Solve the equation $$u_t=17u_{xx}, \ 0<x<\pi, \ t>0,$$ with the boundary conditions $$u(0,t)=u(\pi,t)=0, \ t\ge 0,$$ and the initial conditions $$u(x,0)=\left\{ \begin{array}{l l} 0 & \quad \text{if} \ 0\le x\le \pi/2\\ 2 & \quad \text{if} \ \pi/2<x\le\pi \end{array} \right.$$
How will I be able to solve this PDE? My book didn't provide an example of how to solve a PDE of the form $u_t=Au_{xx}$ and I am not sure on how to go about solving it?

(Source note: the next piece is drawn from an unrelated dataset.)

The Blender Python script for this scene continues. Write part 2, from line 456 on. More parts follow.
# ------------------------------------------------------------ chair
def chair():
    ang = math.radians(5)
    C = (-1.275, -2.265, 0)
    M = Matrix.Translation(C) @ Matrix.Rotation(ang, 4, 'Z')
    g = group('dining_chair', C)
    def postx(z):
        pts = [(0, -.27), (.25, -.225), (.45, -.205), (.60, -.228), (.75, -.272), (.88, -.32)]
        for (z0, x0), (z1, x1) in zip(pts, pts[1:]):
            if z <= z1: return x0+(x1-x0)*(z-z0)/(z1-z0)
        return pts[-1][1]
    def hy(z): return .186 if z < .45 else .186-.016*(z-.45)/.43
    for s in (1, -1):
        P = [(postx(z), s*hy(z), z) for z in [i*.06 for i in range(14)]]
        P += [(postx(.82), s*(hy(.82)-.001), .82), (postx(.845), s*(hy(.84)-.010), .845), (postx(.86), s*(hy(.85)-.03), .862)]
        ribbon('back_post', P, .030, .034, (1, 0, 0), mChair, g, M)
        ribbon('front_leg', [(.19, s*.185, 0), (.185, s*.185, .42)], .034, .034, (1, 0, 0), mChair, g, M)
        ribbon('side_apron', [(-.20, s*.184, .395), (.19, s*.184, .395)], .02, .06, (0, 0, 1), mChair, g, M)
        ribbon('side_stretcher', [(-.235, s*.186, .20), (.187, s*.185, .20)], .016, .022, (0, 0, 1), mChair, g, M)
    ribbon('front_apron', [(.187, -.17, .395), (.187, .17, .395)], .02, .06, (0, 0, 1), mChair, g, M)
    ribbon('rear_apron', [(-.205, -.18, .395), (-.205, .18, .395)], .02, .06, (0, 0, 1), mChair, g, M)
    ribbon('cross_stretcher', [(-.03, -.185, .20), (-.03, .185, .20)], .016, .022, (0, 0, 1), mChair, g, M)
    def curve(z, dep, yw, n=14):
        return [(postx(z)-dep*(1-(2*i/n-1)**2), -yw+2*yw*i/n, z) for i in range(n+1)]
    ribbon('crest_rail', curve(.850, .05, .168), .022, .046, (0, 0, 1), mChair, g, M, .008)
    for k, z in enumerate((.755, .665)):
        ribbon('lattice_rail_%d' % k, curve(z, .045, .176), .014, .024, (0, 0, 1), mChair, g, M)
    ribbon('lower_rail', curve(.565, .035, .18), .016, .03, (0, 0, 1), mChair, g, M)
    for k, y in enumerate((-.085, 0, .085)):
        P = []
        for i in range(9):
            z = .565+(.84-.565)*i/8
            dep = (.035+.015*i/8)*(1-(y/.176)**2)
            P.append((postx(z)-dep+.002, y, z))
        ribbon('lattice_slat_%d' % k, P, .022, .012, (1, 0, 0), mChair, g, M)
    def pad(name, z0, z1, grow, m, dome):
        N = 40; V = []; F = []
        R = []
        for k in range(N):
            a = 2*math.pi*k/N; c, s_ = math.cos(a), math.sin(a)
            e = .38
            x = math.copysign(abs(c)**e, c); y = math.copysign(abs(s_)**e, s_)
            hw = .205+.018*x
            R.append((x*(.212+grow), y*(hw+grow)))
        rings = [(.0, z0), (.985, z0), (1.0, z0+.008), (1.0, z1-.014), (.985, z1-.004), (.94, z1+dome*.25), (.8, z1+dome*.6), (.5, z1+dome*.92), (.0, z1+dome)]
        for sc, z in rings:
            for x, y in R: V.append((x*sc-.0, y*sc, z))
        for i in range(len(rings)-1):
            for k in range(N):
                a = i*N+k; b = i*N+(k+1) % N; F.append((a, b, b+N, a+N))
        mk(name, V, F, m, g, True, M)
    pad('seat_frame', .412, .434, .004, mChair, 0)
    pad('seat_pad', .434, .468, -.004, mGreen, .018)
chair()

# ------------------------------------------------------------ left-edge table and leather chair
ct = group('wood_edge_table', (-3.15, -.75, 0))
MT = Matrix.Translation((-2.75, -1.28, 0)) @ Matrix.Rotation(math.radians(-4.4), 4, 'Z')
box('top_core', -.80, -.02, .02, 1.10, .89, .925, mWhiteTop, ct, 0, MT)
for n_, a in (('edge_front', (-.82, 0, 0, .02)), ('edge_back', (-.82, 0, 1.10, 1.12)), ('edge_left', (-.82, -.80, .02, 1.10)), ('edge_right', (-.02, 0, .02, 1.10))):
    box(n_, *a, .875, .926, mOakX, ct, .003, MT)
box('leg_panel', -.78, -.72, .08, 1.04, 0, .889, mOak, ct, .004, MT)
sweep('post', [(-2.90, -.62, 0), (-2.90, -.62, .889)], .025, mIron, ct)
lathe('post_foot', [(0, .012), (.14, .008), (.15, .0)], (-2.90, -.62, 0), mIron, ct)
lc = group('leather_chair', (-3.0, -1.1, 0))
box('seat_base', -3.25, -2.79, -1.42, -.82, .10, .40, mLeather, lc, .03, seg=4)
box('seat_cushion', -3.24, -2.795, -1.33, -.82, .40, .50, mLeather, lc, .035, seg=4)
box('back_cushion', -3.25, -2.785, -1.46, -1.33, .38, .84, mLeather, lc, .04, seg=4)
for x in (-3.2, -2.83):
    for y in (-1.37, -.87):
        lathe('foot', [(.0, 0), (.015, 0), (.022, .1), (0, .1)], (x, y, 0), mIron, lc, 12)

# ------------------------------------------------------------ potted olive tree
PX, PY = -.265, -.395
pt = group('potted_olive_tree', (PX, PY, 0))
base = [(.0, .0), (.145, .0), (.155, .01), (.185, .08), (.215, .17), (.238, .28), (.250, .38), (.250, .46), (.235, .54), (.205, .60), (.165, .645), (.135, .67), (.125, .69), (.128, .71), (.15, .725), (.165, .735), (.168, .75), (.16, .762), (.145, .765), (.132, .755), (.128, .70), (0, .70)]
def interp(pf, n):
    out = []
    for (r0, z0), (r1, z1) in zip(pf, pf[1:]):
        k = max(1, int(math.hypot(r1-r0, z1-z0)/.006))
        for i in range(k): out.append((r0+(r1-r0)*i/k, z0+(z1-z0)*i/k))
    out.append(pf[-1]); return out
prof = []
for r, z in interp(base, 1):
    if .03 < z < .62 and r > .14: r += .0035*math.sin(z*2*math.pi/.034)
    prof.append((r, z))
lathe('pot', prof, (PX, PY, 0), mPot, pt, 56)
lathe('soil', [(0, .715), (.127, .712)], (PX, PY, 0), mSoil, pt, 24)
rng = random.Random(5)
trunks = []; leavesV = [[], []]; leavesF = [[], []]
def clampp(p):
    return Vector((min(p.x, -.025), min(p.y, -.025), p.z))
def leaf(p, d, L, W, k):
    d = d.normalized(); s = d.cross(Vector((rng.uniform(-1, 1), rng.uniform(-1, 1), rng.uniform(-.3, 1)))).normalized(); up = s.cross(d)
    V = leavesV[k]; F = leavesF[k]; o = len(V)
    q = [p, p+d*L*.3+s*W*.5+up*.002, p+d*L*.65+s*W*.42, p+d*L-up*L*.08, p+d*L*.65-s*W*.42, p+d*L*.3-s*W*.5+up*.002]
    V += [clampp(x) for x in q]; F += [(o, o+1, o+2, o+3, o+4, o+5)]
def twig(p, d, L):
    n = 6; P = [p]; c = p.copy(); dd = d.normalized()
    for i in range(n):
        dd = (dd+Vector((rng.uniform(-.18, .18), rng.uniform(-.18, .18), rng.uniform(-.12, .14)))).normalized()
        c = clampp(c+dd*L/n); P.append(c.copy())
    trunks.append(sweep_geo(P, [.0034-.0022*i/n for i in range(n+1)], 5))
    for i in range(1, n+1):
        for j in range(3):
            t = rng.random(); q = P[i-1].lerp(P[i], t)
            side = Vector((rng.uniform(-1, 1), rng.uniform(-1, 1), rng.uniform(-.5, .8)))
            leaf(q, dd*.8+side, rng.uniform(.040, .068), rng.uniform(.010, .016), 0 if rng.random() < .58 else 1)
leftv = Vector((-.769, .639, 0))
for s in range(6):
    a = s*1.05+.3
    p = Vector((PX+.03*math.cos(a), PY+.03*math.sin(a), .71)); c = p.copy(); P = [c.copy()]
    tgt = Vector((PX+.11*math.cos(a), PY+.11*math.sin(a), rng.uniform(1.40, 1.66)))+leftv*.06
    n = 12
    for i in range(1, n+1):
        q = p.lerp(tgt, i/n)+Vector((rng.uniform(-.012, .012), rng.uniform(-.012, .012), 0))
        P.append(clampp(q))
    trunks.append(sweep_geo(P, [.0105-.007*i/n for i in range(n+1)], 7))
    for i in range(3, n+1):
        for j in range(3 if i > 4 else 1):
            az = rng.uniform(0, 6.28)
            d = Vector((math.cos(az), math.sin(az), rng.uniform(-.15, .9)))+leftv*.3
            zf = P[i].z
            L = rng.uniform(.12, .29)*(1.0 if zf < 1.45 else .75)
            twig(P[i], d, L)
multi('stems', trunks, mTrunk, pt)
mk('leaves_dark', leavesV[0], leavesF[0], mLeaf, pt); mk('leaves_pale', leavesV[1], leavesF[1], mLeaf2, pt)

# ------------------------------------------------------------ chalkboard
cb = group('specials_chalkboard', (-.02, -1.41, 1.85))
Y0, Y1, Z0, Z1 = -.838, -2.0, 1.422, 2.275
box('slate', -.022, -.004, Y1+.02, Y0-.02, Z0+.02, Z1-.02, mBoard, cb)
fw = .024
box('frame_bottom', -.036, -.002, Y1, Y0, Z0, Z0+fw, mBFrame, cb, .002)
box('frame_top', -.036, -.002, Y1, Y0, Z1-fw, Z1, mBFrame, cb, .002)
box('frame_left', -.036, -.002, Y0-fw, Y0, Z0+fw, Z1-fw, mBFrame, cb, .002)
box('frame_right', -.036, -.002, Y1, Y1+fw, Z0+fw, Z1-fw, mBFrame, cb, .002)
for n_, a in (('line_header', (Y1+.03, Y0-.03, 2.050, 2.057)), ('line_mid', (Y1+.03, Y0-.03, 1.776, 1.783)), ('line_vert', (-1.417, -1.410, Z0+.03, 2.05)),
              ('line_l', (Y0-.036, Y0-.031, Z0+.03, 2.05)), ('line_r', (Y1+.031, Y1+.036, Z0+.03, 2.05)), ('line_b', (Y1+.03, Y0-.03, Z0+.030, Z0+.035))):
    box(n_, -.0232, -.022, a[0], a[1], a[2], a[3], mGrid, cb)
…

Consider $u(x,t)=X(x)T(t)$. Then $u_{xx}=X''(x)T(t)$ and $u_t=X(x)T'(t)$. Substitute in the original equation to get
$X(x)T'(t)=17X''(x)T(t).$ So
$\dfrac{T'(t)}{T(t)}=17\dfrac{X''(x)}{X(x)}=-\lambda$. So this gives
$T'(t)+\lambda T=0$ and $X''(x)+\dfrac{\lambda}{17}X=0.$ Can you proceed from here. I think its trivial now.